A raft was constructed of two logs, a flag placed on the end of the raft, Butler ordered to take his place on the raft, and the whole was towed by a skiff to the middle of the Missouri river and set adrift. As the raft departed the bank Butler declaimed:
Gentlemen, if I am drowned [he could not swim] I forgive you; but I have this to say to you: If you are not ashamed of your part in this transaction, I am not ashamed of mine. Good-by.
Butler cut off the flag and using the flag staff as a paddle made his way to the Kansas shore. The rafting episode was widely publicized and made clear that "... the country was full of men that were ready to fight."
The following spring on April 30, 1856 Butler passed through Atchison on his way back to his homestead from more preaching in Illinois. He was spotted by Kelley and was again soon the target of an angry mob who wanted to shoot or hang him. After much discussion a punishment of tarring and feathering substituted. Butler's account of this episode appeared in several papers of the times.
The passions of which Butler was a victim continued to ferment in Kansas and the rest of the country and soon led to the Civil War.
Later life
After the Civil War, Butler continued to preach and farm and turned from the abolitionist movement to the temperance movement. He spent much time writing and lecturing on temperance, both before and after the passage of a Prohibitory Amendment to the Kansas state constitution. The Atchison Daily Globe of the 1880s contains several of his polemics.
On September 19, 1888, as Butler was dismounting a colt that refused to be bridled he was kicked in the right foot crushing the ankle. The family feared no worse than a crippled ankle.
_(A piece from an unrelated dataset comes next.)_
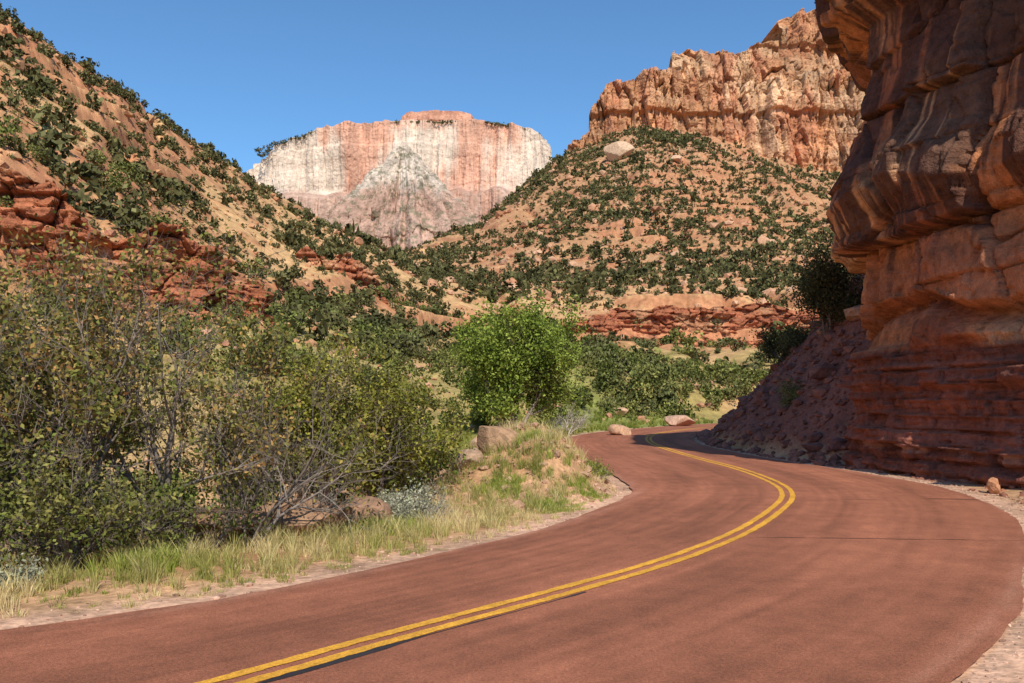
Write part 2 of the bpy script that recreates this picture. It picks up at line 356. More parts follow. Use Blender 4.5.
def c_near(U, Z, v, o, P):
    up = ss(Z+.15*fbm(U/2, Z, 3, 2), 3.2, 3.55)
    n = fbm(U/3, Z/3, 4, 20); n2 = fbm(U/.8, Z/4, 4, 21)
    _, i1 = bricks(U, Z, 3.0, 3.6, 4, 1, 1, 0, .10)
    c = cmix(np.array([.46, .185, .080]), [.55, .30, .155], ss(n+.7*(i1-.5), 0, .5)); c = cmix(c, [.29, .10, .05], ss(-n+.6*(i1-.5), .0, .5))
    near = ss(U+2*n, 41, 44)*ss(Z, 5.5, 7.5)
    strk = ss(fbm(U/.5, Z/9, 5, 22, .65)+.55*(i1-.5)+.10*ss(Z, 6, 13)+.30*near, .04, .26)*ss(Z, 4, 6.5)
    c = cmix(c, [.085, .040, .030], strk*.9)
    pale = ss(Z, 3.9, 4.3)*(1-ss(Z+.4*n, 5.4, 6.4)); c = cmix(c, [.38, .155, .08], pale*.7)
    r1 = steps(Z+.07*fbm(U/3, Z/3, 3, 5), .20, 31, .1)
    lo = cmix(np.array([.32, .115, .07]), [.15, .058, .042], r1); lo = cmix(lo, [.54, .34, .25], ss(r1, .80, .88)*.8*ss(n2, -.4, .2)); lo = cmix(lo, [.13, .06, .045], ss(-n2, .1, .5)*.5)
    return lo*(1-up[..., None])+c*up[..., None]
path = [(34,56),(26,46),(19,37.5),(14.7,32),(11.7,28),(10.45,25.7),(10.6,23.4),(11.4,20.3),(12.5,17),(14,13),(16.5,8),(20,0),(26,-12)]
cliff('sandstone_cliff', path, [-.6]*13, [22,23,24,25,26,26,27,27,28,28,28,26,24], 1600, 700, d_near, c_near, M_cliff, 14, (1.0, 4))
def mk_disp(bw, bh, amp, st, samp, lean):
    def f(U, Z, v, H):
        a, _ = facet(U, Z, bw, bh, 5, amp*1.1, amp*.8, amp*.5, .1); b, _ = facet(U, Z, bw/2.6, bh/2.4, 6, amp*.5, amp*.35, amp*.2, .1)
        w = .3*st*fbm(U/bw/3, Z/bh, 3, 2)
        return a+b+samp*steps(Z+w, st, 4, .2)+samp*.4*steps(Z+w*.7, st*.37, 14, .25)+amp*1.5*fbm(U/bw/3, Z/bh/4, 3, 3)-lean*(Z-Z.min())
    return f
def c_red(U, Z, v, o, P):
    n = fbm(U/5, Z/2.5, 4, 30); r = steps(Z+.4*fbm(U/8, Z/3, 2, 5), 1.1, 31, .3)
    c = cmix(np.array([.46, .17, .08]), [.32, .11, .06], r); return cmix(c, [.54, .30, .16], ss(n, .05, .45)*.6)
cliff('red_rock_outcrop', [(-90,62),(-70,66),(-55,69),(-43,73),(-39,74.5),(-36,77.5),(-33,80),(-29,84),(-25,89)], [4,5,6,6,6,6,7,8,9], [25,25,24.5,23,21,16.5,18,17,13.5], 520, 150, mk_disp(3.0, 2.6, 1.7, 1.2, 1.3, .20), c_red, M_red, 5, (2.4, 4))
cliff('red_rock_outcrop', [(-46,139),(-42,141),(-36,143),(-30,144),(-24,147),(-20,150)], [13]*6, [17,23,28,27,25,17], 260, 70, mk_disp(3.5, 2.2, 1.6, 1.6, 1.2, .3), c_red, M_red, 8, (2.5, 5))
cliff('red_rock_ledge', [(8,212),(20,210.5),(34,212),(48,211),(60,213),(72,211),(86,214),(105,216)], [12]*8, [18,23.5,25.5,25,26,25,24.5,24], 420, 70, mk_disp(4.5, 2.2, 1.8, 1.9, 1.6, .35), c_red, M_red, 10, (2.0, 8))
def c_can(U, Z, v, o, P):
    n = fbm(U/45, Z/30, 4, 40); n2 = fbm(U/12, Z/60, 4, 41); r = steps(Z+9*fbm(U/70, Z/50, 3, 5), 13, 31, .2)
    c = cmix(np.array([.47, .235, .12]), [.55, .34, .20], ss(n+.5*(r-.5), -.15, .4)); c = cmix(c, [.40, .165, .09], ss(n2-.2*n+.3*(r-.5), .05, .45)*.75)
    return cmix(c, [.21, .10, .065], ss(-n2, .22, .48)*.5)
cliff('canyon_wall', [(36,800),(46,755),(60,738),(69,735),(84,733),(110,735),(134,734),(162,737),(197,735),(250,738),(300,735),(420,740),(600,760)],
      [180,190,195,200,200,200,200,200,190,175,160,150,150], [200,220,241,259,277,286,290,285,277,285,291,298,306], 1000, 240, mk_disp(9, 46, 8, 15, 5, .12), c_can, M_far, 90, (8, 14), None, .35)
cliff('canyon_wall', [(130,900),(140,850),(152,832),(160,828),(197,832),(236,830),(256,834),(272,830),(286,834),(340,836),(475,850),(650,870)],
      [230]*12, [265,288,333,347,352,350,361,375,388,401,407,408], 900, 260, mk_disp(11, 40, 9, 17, 6, .17), c_can, M_far, 120, (7, 15), None, .5)
# mesa
def d_mesa(U, Z, v, H):
    fl = fbm(U/45, Z/600, 5, 50, .6); big = fbm(U/260, Z/700, 3, 51)
    return 40*fl+60*big+14*steps(Z+30*fbm(U/200, Z/200, 2, 3), 60, 8, .25)-.14*(Z-600)+210*(1-ss(Z+25*fbm(U/60, U*0, 4, 9), 800, 880))
def c_mesa(U, Z, v, o, P):
    x = P[..., 0]; z = Z
    white = np.array([.62, .50, .40]); pink = np.array([.59, .30, .20]); dk = np.array([.42, .255, .19])  # rock tones with distance haze put into the colour: paler, less saturated
    n = fbm(x/130, z/300, 4, 60); s2 = fbm(x/26, z/500, 4, 61)
    zone = ss(np.interp(x, [-1200,-960,-800,-700,-600,-450,-300,-200,-60,20,90,180,400], [.1,.0,.15,.5,.5,.15,.2,.7,.85,.55,.1,.0,.2])+.6*n+.45*s2+.15*ss(z, 1040, 1120), .35, .9)
    c = cmix(white, pink, zone*.85); c = cmix(c, dk, ss(885-z+50*n, 0, 40)*.75)
    c = cmix(c, [.57, .30, .20], ss(z+20*s2, 1125, 1155)*.5)
    return c*(1+.10*s2[..., None])
mesa = empty('sandstone_mesa', (0, 0, 0))
xs = [(-1700,4500),(-1330,3880),(-1150,3660),(-1000,3540),(-820,3500),(-620,3500),(-490,3500),(-130,3500),(40,3490),(150,3500),(200,3560),(270,3700),(420,4000)]
cliff('mesa_face', xs, [420]*13, [780,925,1020,1085,1135,1160,1172,1176,1150,1105,1050,980,850], 1000, 300, d_mesa, c_mesa, M_mesa, 700, (12, 60), mesa)
def c_cap(U, Z, v, o, P):
    n = fbm(U/60, Z/20, 4, 62); return cmix(np.array([.52, .27, .18]), [.42, .20, .13], ss(n, -.3, .4))
cliff('mesa_cap', [(-610,4150),(-570,3950),(-530,3800),(-470,3750),(-330,3740),(-200,3750),(-135,3790),(-100,3950),(-60,4150)], [1120]*9, [1180,1230,1276,1288,1292,1284,1270,1230,1180], 360, 60,
      lambda U, Z, v, H: 14*fbm(U/25, Z/80, 4, 63)+14*steps(Z, 18, 6, .3)-.4*(Z-1120), c_cap, M_mesa, 200, (6, 40), mesa)
def buttress():
    nth, nh = 700, 280; th = np.linspace(0, 2*np.pi, nth, endpoint=False); h = np.linspace(0, 1, nh)
    TH, Hh = np.meshgrid(th, h, indexing='ij'); cx, cy, ap, bz = -425, 3320, 1010, 440
    rad = (1-Hh); C = np.cos(TH); S = np.sin(TH)
    wob = .25*fbm(C*1.5, Hh*3+S, 3, 3)
    rg = 1-np.abs(fbm(C*2.6+7+wob, S*2.6+3+wob, 4, 33, .6))*2.4
    Z = ap-(ap-bz)*rad; rr = 450*rad**1.05*(.75+.5*rg)+20*steps(Z+30*fbm(C*3, S*3, 3, 3), 50, 5, .2)*rad**.3
    x = cx+C*rr; y = cy+S*rr*.8
    Z = Z+26*fbm(x/32, y/32, 5, 9, .6)*ss(rad, 0, .15)
    n = fbm(x/40, Z/60, 4, 6)
    c = cmix(np.array([.42, .345, .285]), [.60, .50, .41], ss(n+.3*rg, -.1, .5)); c = cmix(c, [.42, .25, .185], ss(830-Z+70*n, 0, 70)*.8); c = cmix(c, [.15, .15, .09], ss(fbm(x/14, Z/11, 3, 7)+.1*rg, .2, .35)*.7)
    make_mesh('mesa_buttress', np.stack([x, y, Z], -1).reshape(-1, 3), gridF(nth, nh, True)[:, ::-1], c.reshape(-1, 3), M_butt, True, mesa)
buttress()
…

The first week was hopeful. The second week he was delirious. He soon fell into an unconscious stuper and died on October 19 at the age of seventy-two.
Politics
The Republican Party was begun in the early 1850s by anti-slavery activists. Pardee Butler was one of the organizers of the Republican Party in Kansas in May and June 1856. In 1856 the Republicans became a national party when John C. Fremont was nominated for President. In 1860 Abraham Lincoln became the first Republican president.
There is a family story about Pardee Butler and Abraham Lincoln that is related by Heywood Broun in one of his It Seems to Me columns that appeared in the New York Graphic in March 1936.
The Rev. Pardee Butler was a mighty man in debate and a most skillful propagandist. He wrote the free soil constitution for the State of Kansas, and in the eyes of some historians he is identified as the actual founder of the Republican party. ... His family treasures an anecdote of his return home after an oratorical foray.
"Were there any other speakers?" asked his wife.
"Other speakers!" snorted the Rev. Pardee Butler, who was accustomed to open and close meetings himself. But then he was reminded of an incident. "Oh, yes," he said, "when I got done we heard a few words from a young Springfield lawyer named Lincoln."
Butler was active in the presidential campaign of 1872 speaking at the Republican State Congressional Convention at Lawrence and serving as an elector.
Though often urged by his friends to run for office, Butler invariably refused telling them "...he considered the office of a Christian preacher the highest office on earth."